Using the data beneath, show every line that includes the word "writing".

Raw records:
::::::::

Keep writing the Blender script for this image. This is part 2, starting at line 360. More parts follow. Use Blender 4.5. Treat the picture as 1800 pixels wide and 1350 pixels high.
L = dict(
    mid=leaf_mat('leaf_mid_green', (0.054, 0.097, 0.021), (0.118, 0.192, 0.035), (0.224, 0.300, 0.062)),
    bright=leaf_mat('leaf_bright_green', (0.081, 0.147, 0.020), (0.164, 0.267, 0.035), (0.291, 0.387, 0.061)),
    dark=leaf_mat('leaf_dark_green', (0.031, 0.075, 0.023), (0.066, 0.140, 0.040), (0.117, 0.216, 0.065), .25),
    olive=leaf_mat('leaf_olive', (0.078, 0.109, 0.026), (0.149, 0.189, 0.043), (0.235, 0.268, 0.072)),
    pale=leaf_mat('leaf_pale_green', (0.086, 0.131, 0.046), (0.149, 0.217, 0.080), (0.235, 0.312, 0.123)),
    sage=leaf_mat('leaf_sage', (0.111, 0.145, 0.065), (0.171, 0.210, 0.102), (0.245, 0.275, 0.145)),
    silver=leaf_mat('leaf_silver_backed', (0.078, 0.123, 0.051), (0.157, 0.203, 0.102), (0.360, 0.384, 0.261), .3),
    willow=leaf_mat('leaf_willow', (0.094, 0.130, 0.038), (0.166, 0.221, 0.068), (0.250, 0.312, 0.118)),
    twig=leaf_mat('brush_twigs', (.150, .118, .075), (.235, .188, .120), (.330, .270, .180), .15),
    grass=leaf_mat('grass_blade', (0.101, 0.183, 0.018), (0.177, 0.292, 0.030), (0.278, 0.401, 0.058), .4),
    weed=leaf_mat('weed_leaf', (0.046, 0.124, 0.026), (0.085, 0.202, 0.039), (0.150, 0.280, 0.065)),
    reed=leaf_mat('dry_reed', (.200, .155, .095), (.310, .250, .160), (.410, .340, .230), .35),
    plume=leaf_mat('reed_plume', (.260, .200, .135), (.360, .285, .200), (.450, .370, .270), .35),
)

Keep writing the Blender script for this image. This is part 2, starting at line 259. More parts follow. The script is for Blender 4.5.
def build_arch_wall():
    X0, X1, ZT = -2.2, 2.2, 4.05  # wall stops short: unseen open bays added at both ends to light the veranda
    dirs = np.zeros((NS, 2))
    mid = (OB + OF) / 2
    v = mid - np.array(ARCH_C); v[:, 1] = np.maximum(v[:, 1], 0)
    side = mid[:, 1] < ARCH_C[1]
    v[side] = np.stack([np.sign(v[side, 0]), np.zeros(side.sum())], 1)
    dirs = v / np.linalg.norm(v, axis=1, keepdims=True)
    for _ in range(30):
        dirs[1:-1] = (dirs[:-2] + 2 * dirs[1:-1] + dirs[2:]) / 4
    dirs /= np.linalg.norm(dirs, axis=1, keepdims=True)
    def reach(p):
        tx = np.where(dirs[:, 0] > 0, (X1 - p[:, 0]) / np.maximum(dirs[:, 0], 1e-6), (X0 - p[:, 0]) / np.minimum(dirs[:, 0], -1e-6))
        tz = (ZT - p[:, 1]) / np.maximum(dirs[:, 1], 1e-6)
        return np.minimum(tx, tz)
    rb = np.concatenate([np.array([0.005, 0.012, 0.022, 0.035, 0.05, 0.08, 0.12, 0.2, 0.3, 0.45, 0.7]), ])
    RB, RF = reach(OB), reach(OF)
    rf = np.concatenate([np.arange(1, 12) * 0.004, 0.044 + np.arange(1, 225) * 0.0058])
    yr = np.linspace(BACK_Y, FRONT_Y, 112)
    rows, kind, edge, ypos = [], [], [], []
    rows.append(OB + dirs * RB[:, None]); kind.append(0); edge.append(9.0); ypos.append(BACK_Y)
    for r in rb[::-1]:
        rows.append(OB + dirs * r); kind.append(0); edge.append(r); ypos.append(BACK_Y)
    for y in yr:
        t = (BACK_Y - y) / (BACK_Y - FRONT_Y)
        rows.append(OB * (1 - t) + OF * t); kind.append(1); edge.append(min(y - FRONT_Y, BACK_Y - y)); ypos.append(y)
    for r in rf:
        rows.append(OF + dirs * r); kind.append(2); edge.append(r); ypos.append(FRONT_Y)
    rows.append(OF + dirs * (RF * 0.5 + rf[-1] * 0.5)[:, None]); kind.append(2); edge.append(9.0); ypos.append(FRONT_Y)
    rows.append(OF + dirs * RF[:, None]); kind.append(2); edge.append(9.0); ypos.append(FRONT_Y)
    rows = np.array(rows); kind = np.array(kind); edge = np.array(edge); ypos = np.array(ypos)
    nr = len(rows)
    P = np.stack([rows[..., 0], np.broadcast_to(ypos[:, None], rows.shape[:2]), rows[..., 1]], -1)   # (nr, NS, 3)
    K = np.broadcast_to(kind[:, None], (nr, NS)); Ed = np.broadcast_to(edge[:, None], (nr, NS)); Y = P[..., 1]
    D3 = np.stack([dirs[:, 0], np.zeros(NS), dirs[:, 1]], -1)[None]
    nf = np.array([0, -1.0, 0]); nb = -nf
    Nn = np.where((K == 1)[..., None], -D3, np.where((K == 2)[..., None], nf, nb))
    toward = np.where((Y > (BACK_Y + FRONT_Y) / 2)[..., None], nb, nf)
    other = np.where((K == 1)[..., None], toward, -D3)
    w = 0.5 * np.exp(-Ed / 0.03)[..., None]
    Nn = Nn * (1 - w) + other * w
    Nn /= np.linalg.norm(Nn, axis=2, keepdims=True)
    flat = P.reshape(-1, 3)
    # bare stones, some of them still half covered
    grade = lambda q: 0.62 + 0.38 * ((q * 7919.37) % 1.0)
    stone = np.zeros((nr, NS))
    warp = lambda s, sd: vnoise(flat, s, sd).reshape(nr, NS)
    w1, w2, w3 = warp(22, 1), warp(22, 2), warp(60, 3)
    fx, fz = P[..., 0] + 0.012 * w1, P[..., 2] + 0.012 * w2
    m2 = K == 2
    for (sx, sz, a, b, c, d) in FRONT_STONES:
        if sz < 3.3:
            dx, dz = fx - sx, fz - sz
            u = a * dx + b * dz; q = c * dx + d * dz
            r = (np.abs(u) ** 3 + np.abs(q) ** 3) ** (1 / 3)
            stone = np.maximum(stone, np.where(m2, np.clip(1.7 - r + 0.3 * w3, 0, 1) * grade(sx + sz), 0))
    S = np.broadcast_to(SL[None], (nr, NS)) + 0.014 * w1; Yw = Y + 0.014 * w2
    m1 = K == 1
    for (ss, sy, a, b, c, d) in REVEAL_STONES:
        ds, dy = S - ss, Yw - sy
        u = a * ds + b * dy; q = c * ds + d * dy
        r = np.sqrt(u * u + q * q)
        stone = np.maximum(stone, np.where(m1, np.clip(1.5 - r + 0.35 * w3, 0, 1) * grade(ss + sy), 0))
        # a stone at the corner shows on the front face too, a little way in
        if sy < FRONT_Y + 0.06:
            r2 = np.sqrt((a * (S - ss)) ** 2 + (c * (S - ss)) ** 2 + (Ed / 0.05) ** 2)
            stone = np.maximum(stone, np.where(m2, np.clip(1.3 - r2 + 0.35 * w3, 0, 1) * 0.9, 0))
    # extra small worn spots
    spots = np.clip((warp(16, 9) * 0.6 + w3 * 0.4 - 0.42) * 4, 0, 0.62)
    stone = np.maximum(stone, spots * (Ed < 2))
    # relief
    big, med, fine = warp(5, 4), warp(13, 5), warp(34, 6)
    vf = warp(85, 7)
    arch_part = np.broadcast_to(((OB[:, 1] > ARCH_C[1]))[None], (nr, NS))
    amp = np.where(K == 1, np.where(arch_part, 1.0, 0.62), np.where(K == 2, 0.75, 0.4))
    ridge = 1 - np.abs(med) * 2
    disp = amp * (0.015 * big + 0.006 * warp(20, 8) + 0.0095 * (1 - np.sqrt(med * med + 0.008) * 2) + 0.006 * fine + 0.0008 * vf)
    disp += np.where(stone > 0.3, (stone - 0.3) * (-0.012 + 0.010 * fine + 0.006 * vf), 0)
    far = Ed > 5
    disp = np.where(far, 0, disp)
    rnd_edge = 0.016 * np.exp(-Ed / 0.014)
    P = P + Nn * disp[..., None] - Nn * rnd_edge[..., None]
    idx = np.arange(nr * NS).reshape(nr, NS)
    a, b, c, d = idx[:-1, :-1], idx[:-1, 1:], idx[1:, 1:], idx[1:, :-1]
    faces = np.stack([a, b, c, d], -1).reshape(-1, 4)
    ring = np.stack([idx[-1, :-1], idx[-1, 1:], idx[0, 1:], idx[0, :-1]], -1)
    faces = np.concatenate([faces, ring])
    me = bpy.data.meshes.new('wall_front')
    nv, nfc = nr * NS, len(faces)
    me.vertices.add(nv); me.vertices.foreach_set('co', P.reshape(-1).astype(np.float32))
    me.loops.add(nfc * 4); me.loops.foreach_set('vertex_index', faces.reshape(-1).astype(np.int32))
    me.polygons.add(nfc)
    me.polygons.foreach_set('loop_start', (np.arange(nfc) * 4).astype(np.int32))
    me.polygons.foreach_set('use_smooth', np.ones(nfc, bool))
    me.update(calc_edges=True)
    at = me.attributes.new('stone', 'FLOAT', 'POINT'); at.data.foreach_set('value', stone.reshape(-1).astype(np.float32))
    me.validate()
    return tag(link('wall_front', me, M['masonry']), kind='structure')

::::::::

*Worked solution*
Keep writing the Blender script for this image. This is part 2, starting at line 360. More parts follow. Use Blender 4.5. Treat the picture as 1800 pixels wide and 1350 pixels high.
Keep writing the Blender script for this image. This is part 2, starting at line 259. More parts follow. The script is for Blender 4.5.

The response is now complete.